-- Entries provided --
# # # # #

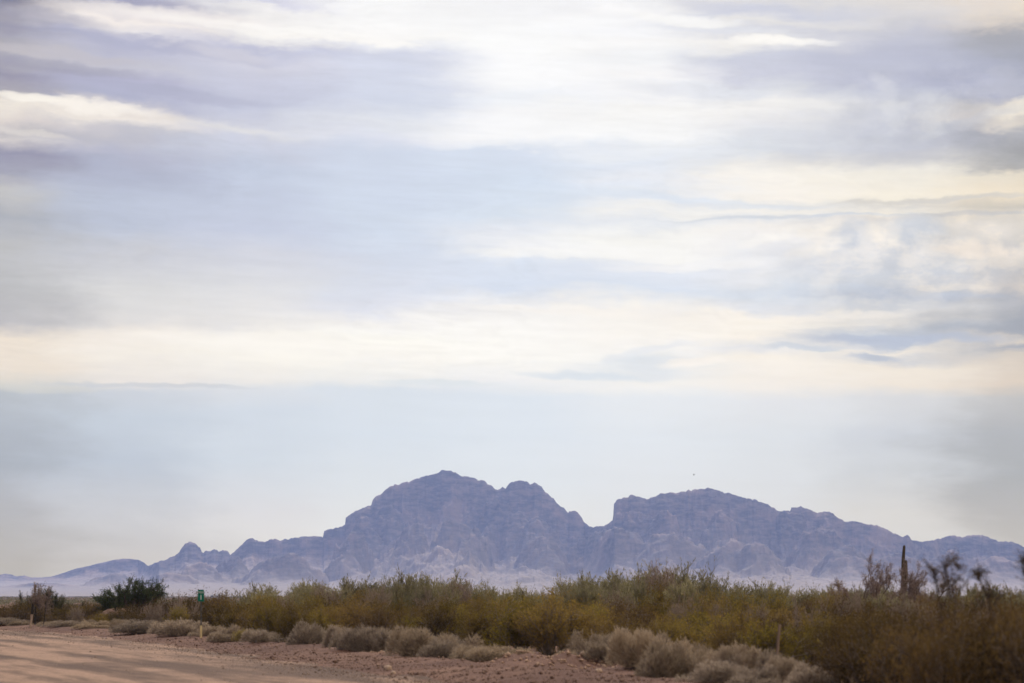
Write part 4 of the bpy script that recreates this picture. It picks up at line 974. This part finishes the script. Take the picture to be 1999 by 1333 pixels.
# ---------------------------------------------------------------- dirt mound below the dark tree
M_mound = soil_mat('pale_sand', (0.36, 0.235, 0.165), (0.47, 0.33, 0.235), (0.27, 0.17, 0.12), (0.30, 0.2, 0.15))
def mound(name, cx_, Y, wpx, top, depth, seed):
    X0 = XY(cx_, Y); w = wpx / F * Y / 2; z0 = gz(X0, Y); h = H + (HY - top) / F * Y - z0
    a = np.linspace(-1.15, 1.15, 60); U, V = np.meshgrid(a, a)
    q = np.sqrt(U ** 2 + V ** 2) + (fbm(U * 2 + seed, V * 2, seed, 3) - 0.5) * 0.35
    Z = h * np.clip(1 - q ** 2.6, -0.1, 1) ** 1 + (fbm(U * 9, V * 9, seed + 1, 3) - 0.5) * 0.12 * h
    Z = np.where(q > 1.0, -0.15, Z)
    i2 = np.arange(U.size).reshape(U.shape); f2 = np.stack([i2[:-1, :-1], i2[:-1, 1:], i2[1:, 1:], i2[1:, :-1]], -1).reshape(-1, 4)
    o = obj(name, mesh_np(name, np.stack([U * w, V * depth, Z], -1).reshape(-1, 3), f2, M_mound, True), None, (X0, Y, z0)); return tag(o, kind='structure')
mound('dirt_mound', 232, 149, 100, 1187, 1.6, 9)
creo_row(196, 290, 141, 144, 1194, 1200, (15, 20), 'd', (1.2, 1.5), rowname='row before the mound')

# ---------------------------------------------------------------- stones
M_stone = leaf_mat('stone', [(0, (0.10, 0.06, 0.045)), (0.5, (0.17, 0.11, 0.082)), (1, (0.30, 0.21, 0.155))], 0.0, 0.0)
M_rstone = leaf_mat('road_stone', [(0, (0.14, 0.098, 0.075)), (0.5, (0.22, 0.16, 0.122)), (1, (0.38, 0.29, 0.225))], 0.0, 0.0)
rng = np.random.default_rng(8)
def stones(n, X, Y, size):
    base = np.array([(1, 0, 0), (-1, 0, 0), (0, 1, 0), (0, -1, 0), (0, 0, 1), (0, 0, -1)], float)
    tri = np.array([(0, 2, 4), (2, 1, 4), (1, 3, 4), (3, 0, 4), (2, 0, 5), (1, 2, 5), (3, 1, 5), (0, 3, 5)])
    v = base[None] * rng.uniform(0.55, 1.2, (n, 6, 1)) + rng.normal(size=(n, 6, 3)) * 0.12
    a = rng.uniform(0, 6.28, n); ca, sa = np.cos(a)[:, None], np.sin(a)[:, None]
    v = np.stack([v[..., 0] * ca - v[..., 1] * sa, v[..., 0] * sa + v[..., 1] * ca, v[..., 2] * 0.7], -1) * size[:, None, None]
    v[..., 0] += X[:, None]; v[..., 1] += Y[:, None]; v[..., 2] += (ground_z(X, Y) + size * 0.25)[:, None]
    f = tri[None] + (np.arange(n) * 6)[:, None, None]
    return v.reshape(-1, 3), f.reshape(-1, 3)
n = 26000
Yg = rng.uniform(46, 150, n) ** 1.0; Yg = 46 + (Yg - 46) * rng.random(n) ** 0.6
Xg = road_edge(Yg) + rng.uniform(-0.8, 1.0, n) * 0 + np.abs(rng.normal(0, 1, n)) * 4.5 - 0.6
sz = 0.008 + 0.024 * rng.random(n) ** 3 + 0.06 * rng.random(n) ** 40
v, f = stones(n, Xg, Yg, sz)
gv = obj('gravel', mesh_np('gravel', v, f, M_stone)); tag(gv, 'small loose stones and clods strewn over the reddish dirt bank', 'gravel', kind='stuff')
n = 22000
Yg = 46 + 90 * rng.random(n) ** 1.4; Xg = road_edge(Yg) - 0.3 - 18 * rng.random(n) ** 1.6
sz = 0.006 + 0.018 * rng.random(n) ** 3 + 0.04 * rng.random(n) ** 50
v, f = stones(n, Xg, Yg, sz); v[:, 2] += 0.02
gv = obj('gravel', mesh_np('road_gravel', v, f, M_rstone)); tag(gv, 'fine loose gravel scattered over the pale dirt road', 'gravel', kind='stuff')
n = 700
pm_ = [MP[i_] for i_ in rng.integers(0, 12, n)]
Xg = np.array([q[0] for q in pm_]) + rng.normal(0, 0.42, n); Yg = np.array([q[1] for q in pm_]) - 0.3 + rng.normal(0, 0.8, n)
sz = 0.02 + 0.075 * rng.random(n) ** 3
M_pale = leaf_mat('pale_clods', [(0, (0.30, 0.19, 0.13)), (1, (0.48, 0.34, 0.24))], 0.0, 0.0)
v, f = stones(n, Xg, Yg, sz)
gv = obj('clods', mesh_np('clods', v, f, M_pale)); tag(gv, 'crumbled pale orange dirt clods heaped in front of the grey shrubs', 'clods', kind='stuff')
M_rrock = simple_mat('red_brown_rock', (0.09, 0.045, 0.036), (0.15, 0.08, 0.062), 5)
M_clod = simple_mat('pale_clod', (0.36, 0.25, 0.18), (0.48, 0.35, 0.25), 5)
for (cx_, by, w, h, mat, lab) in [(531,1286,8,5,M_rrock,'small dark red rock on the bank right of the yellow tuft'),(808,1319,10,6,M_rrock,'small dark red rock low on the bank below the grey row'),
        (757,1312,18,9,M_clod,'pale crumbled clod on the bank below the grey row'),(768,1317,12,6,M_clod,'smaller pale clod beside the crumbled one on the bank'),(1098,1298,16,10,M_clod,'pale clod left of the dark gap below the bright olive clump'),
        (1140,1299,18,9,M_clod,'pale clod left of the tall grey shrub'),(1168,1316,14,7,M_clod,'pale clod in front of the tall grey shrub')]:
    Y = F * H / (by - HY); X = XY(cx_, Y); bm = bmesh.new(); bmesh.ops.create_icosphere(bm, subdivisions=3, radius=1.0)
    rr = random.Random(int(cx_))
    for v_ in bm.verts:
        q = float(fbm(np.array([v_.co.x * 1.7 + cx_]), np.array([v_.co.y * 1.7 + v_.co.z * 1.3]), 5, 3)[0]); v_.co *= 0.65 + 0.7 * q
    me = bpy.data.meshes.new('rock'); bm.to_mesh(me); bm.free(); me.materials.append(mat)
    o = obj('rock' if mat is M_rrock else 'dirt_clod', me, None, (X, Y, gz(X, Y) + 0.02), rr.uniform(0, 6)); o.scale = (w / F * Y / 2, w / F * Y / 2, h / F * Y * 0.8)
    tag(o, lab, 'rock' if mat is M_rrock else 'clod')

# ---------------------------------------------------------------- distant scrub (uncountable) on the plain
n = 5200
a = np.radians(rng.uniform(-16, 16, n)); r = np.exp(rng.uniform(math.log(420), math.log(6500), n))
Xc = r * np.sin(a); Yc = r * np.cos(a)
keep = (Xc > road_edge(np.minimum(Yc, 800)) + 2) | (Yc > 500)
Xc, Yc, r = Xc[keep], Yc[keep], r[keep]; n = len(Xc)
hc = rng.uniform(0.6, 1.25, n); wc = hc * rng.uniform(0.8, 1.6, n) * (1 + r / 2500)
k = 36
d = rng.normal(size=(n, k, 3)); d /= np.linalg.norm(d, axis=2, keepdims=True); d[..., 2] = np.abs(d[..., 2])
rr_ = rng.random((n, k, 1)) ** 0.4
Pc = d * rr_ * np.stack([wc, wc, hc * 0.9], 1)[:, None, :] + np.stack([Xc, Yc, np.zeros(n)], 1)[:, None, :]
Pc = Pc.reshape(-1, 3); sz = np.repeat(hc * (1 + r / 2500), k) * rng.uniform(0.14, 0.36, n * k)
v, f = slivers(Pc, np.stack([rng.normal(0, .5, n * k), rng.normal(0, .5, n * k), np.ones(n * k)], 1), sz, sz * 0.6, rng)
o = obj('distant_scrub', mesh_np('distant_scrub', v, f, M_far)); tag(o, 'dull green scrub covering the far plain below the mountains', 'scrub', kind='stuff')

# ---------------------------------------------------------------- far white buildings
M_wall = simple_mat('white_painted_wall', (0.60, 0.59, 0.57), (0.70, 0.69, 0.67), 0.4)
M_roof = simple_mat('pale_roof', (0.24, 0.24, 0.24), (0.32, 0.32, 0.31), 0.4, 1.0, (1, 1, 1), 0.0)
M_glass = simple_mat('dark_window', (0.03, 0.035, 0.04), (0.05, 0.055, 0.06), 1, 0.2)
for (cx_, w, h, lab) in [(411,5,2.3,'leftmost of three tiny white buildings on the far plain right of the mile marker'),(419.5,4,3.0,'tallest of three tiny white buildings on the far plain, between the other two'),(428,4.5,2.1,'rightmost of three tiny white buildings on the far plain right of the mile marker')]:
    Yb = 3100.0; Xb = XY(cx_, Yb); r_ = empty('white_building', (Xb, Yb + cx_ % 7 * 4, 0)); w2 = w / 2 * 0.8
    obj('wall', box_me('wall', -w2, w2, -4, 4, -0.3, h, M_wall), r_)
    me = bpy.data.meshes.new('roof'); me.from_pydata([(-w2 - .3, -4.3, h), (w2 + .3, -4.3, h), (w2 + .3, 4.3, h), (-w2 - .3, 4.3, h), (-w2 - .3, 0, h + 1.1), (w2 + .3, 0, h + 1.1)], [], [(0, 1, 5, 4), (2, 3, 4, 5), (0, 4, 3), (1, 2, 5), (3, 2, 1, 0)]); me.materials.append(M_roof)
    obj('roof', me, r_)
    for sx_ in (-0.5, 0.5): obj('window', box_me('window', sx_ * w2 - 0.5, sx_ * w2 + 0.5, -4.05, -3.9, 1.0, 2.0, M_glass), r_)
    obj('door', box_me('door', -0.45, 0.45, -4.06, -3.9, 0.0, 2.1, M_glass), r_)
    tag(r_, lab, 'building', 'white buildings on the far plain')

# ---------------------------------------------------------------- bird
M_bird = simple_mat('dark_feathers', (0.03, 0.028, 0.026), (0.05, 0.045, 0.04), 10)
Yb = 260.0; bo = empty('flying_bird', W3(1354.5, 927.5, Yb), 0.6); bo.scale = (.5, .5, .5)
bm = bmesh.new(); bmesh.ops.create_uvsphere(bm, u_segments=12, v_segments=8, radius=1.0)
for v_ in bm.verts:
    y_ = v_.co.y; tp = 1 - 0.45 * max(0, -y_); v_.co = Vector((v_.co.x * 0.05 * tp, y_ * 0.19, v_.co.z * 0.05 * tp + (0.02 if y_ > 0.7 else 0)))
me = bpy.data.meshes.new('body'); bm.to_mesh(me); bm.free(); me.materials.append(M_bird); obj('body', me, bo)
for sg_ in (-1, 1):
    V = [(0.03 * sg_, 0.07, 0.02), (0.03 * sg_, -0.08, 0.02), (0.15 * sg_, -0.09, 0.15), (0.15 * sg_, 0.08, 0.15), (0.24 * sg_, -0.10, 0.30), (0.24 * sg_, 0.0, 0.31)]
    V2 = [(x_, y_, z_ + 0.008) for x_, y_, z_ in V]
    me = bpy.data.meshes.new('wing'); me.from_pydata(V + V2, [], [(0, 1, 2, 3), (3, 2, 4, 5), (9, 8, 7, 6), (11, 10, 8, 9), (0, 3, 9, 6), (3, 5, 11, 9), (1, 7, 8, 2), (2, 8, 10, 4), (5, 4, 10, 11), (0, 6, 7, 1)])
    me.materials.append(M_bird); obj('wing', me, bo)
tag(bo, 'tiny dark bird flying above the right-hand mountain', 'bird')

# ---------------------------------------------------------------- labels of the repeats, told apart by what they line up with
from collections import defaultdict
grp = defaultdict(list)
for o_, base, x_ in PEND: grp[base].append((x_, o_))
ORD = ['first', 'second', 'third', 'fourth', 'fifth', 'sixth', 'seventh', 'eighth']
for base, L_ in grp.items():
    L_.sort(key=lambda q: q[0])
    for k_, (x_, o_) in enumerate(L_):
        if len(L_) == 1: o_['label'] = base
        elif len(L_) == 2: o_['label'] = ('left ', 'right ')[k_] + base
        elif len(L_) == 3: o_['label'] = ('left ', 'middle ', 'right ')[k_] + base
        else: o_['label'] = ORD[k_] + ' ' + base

# # # # #

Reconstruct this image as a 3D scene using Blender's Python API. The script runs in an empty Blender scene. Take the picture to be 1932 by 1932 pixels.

# # # # #

Within the listing above, give again exactly every line from the line with "Write part 4" through the line with "before the mound')", both included, and no other line.

Write part 4 of the bpy script that recreates this picture. It picks up at line 974. This part finishes the script. Take the picture to be 1999 by 1333 pixels.
# ---------------------------------------------------------------- dirt mound below the dark tree
M_mound = soil_mat('pale_sand', (0.36, 0.235, 0.165), (0.47, 0.33, 0.235), (0.27, 0.17, 0.12), (0.30, 0.2, 0.15))
def mound(name, cx_, Y, wpx, top, depth, seed):
    X0 = XY(cx_, Y); w = wpx / F * Y / 2; z0 = gz(X0, Y); h = H + (HY - top) / F * Y - z0
    a = np.linspace(-1.15, 1.15, 60); U, V = np.meshgrid(a, a)
    q = np.sqrt(U ** 2 + V ** 2) + (fbm(U * 2 + seed, V * 2, seed, 3) - 0.5) * 0.35
    Z = h * np.clip(1 - q ** 2.6, -0.1, 1) ** 1 + (fbm(U * 9, V * 9, seed + 1, 3) - 0.5) * 0.12 * h
    Z = np.where(q > 1.0, -0.15, Z)
    i2 = np.arange(U.size).reshape(U.shape); f2 = np.stack([i2[:-1, :-1], i2[:-1, 1:], i2[1:, 1:], i2[1:, :-1]], -1).reshape(-1, 4)
    o = obj(name, mesh_np(name, np.stack([U * w, V * depth, Z], -1).reshape(-1, 3), f2, M_mound, True), None, (X0, Y, z0)); return tag(o, kind='structure')
mound('dirt_mound', 232, 149, 100, 1187, 1.6, 9)
creo_row(196, 290, 141, 144, 1194, 1200, (15, 20), 'd', (1.2, 1.5), rowname='row before the mound')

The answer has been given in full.